Yas Banifatemi LL.M. ’97 was at home in Paris on July 18, 2014, when an email arrived revealing the outcome in an arbitration case that had consumed her career for much of the previous decade.

In three decisions spanning a total of 1,800 pages, a Tribunal sitting in The Hague under the administration of the Permanent Court of Arbitration awarded her clients $50 billion for the illegal expropriation of their investment in Yukos oil company by the Russian Federation.

The Yukos case, with its largest-ever arbitration award—which French Vanity Fair described as Vladimir Putin’s “most crushing defeat” in 15 years in power—was the culmination of a career in international arbitration, which took root at Harvard.

Banifatemi first came to Harvard Law School as a visiting researcher in 1993, while working on a Ph.D. in public international law back in France. (She was born in France, where her father earned a Ph.D. in nuclear physics, and she moved back there from Iran at age 12 following that country’s 1979 revolution.)

She returned to Harvard in 1996 for an LL.M. while writing her 500-page Ph.D. thesis, a feat which earned her the nickname “E.T.” among friends. Learning about the high-stakes cases and complex legal issues involved in international arbitration in Arthur von Mehren’s class prompted her to consider it as a career.

After graduating, she went to work for Shearman & Sterling in Paris and within four months was asked to help on a case brought by the Czech state bank CSOB against the Slovak Republic. It proved to be just the first of “a very long series of public international law cases,” fueled in part by a boom in investment treaty arbitration, she said.

The Yukos case began in October 2003 with the arrest and imprisonment of the company’s billionaire CEO, Mikhail Khodorkovsky. The Russian government subsequently brought enormous tax claims against the company and forced it into state control, a takeover shareholders claimed was politically motivated.

After Khodorkov­sky’s arrest and what appeared to be, according to Banifatemi, an attempt by the Russian authorities to undercut Yukos’ management, she and her colleagues were approached by the majority shareholders of Yukos, then Russia’s largest oil company.

Dealing with the extremely complex issues the case raised involving international and Russian law occupied “60 to 150” percent of her time in the years that followed, Banifatemi said. As part of the memorable moments, she recalls having traveled to Finland, where Khodorkovsky’s terminally ill criminal lawyer provided testimony about “the inhuman and degrading treatment of every person even remotely related to Yukos by the Russian authorities.”

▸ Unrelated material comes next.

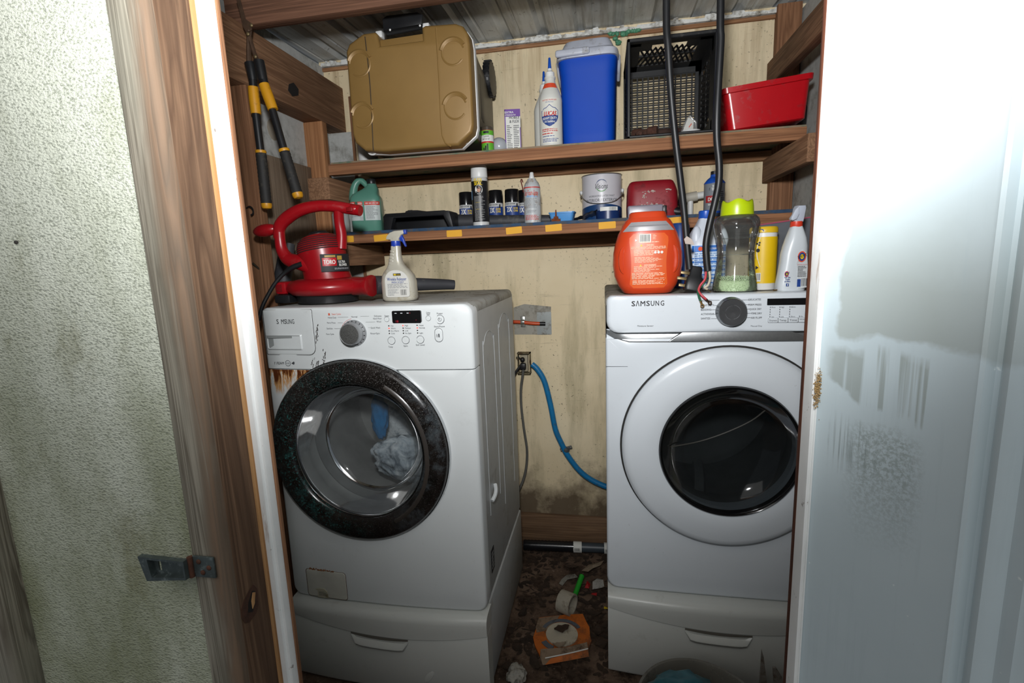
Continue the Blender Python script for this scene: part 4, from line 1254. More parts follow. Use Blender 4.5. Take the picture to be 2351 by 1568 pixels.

“The case was about the discriminatory treatment of Yukos and the expropriation of our clients, Yukos’ majority shareholders,” she said, “so these human rights aspects were very important to the understanding of the political nature of the case.”

In 2008, Banifatemi and her colleagues finally argued the tribunal’s jurisdiction in The Hague. Four more years would elapse before the final hearing on the merits in the fall of 2012, and it took 20 additional months before the tribunal issued its final awards in 2014.

“It was a great moment: finding out that we had prevailed and finding out that we had also prevailed on the costs of the arbitration,” Banifatemi said.

The award was “historic and groundbreaking” for more than the amount of money involved, said HLS Assistant Professor Mark Wu, who hosted Banifatemi and her colleague Emmanuel Gaillard when they spoke about the case at an HLS event earlier this year.

“In holding that the Russian Federation breached its obligations under the Energy Charter Treaty, the tribunal also did not hesitate to venture into a politically sensitive case involving a major power, thereby demonstrating the potential reach of international law,” Wu said.

Banifatemi was happy to see the Yukos case end, although her work on it hasn’t quite ended. Efforts to enforce the award continue in a number of countries.

She continues to divide her time between serving as an arbitrator, teaching and working on public arbitration law and arbitration cases involving countries from Egypt to Croatia.

She also has a book in the works and “dreams” of starting film and photography projects.

“My problem is that I can’t stay put—I need to be active,” she said.